Task details:
Exactly reproduce the lines beginning with the line that includes "wall_mat('gypsum_beyond', (.25,.205,.178), blQ)))" and ending with the last line of the data.

Data lines:
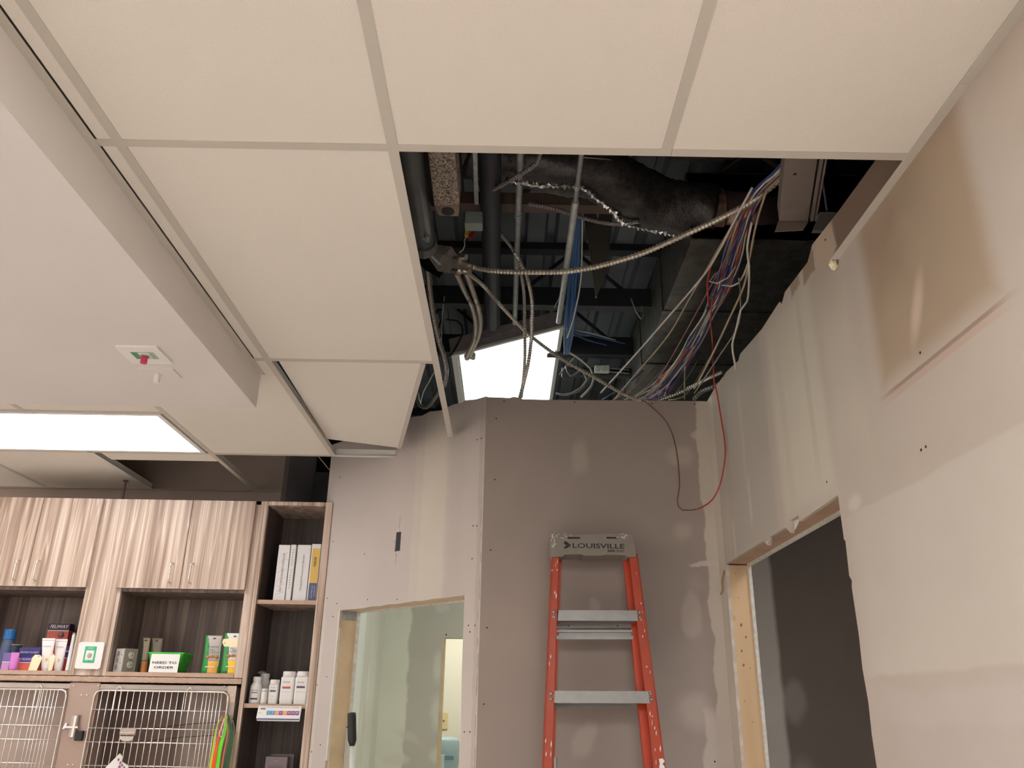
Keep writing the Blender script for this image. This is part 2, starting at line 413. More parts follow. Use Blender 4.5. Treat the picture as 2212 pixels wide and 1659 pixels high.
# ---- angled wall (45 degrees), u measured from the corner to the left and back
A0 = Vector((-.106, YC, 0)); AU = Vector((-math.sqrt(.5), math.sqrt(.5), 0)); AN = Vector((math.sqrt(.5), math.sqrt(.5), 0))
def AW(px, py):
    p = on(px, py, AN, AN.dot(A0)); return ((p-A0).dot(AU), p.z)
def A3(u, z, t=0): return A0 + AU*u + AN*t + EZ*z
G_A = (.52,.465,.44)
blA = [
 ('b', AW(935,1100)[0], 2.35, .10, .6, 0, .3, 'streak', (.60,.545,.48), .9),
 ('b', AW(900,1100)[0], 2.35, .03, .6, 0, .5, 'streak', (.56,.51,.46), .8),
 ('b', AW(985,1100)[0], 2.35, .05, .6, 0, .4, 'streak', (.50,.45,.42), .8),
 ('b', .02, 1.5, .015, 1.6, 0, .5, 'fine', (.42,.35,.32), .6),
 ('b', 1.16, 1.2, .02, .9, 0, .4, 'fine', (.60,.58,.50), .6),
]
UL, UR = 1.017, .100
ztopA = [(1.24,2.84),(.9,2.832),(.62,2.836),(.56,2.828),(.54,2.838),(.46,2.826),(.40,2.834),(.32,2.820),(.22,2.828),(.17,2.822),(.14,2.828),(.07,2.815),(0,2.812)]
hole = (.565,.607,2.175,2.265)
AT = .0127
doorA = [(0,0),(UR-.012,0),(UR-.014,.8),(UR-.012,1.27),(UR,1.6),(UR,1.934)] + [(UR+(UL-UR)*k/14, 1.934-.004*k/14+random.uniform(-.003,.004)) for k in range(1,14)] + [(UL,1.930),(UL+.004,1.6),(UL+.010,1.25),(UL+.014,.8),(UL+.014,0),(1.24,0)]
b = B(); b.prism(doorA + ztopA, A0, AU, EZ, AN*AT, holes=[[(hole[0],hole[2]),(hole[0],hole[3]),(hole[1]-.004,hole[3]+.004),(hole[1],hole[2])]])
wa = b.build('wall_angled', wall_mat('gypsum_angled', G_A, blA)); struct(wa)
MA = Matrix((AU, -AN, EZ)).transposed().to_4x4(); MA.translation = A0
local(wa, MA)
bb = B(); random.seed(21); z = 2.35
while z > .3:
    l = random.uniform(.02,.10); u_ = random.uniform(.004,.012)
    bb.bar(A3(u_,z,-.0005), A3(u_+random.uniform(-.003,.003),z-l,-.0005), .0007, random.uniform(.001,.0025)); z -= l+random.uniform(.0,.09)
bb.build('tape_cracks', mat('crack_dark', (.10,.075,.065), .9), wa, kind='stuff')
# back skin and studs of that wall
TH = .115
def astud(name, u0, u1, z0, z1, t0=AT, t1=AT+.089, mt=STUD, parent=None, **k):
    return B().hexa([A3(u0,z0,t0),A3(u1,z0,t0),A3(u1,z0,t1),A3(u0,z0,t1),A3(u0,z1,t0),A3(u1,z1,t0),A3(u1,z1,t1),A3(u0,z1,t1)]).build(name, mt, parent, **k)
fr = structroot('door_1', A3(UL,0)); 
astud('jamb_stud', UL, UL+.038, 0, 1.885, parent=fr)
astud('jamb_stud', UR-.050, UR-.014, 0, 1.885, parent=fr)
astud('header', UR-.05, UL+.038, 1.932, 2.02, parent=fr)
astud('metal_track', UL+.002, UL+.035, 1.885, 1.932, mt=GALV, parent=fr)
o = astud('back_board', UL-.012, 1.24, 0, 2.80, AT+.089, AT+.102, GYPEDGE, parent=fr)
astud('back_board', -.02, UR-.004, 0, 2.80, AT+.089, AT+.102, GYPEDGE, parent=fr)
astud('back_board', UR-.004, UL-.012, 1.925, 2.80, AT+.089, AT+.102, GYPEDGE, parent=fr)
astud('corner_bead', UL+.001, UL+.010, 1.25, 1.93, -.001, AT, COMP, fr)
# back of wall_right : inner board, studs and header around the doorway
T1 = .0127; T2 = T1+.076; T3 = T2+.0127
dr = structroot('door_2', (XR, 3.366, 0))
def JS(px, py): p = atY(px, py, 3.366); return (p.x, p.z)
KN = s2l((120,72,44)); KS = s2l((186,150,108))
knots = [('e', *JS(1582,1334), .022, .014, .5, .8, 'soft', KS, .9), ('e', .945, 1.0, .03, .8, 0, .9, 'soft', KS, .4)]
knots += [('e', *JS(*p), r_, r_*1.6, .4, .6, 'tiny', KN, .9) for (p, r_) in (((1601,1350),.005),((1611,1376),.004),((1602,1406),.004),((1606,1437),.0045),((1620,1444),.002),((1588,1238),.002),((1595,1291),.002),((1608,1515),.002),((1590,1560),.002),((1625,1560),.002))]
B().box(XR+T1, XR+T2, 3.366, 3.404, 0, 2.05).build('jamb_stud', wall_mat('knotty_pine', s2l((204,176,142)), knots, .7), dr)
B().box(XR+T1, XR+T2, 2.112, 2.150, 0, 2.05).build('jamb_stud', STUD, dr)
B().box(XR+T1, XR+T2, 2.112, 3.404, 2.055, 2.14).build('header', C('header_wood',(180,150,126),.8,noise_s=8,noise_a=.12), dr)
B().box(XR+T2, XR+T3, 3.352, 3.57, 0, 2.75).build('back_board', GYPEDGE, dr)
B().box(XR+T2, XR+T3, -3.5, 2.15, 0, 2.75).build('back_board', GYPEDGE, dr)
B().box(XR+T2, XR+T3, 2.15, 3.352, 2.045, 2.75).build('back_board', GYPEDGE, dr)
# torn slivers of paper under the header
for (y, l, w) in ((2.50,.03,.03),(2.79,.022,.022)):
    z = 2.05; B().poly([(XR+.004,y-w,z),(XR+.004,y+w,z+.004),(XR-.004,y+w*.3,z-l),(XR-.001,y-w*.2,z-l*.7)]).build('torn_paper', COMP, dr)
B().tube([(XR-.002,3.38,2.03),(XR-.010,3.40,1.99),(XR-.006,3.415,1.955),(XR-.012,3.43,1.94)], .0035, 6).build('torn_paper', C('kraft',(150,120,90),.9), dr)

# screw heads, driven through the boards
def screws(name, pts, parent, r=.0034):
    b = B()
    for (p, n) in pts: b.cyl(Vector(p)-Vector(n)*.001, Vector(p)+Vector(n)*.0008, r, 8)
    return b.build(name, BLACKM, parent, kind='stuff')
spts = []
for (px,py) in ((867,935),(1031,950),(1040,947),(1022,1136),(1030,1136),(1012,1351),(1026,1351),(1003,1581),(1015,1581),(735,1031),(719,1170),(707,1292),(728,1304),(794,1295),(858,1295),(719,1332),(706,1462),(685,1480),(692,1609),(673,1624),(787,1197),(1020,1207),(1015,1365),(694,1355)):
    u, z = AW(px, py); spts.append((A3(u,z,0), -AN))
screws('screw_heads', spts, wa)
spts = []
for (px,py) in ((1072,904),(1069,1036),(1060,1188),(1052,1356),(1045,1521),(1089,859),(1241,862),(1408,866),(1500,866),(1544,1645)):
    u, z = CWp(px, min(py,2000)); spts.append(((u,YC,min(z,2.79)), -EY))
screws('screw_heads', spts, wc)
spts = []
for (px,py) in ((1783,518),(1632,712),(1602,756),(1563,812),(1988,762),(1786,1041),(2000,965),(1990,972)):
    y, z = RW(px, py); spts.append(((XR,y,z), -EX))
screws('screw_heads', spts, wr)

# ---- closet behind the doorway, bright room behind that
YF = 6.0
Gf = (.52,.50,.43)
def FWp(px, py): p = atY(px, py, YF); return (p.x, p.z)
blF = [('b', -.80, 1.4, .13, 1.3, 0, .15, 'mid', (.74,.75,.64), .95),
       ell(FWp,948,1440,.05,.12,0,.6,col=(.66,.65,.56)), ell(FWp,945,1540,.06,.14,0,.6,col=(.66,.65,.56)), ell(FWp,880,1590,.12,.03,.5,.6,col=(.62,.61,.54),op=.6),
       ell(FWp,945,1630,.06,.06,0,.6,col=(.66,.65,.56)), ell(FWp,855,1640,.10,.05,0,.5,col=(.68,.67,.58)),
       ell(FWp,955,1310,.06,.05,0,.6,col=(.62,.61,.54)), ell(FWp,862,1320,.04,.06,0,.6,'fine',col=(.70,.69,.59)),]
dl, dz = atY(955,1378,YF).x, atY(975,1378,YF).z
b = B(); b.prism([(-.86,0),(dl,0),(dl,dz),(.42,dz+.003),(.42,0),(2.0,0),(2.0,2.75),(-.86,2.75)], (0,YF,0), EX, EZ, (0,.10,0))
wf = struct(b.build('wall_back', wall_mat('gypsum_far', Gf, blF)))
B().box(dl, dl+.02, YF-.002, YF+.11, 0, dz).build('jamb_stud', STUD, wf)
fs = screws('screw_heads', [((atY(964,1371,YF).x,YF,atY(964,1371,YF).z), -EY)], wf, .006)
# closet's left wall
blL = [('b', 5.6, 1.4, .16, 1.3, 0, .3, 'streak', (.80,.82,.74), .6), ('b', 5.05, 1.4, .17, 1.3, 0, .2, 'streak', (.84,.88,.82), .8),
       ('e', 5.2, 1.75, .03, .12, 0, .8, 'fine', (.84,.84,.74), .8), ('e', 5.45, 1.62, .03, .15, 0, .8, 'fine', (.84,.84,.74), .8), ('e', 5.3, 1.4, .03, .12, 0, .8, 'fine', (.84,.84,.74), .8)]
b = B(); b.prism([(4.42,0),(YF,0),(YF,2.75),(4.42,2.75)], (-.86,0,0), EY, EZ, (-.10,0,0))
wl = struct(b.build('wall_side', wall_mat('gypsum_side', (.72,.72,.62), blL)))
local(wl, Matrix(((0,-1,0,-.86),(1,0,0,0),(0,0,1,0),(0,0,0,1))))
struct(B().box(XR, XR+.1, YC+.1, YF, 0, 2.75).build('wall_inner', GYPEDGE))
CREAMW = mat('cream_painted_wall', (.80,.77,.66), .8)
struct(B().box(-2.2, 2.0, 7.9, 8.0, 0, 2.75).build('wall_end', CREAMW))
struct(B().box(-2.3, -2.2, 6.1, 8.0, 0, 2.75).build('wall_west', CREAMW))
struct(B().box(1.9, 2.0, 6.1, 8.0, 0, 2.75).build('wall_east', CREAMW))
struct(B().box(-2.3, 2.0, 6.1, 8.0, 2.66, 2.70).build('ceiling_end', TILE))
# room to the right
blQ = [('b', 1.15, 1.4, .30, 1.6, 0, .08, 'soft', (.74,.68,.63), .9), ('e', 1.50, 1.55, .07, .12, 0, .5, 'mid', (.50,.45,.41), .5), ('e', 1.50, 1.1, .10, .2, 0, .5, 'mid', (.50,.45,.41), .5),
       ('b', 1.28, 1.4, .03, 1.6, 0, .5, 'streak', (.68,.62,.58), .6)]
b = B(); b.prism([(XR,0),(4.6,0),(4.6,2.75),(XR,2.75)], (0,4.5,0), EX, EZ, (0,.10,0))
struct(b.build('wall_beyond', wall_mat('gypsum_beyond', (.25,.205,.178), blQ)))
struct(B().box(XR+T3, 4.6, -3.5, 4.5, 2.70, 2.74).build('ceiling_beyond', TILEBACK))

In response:
struct(b.build('wall_beyond', wall_mat('gypsum_beyond', (.25,.205,.178), blQ)))
struct(B().box(XR+T3, 4.6, -3.5, 4.5, 2.70, 2.74).build('ceiling_beyond', TILEBACK))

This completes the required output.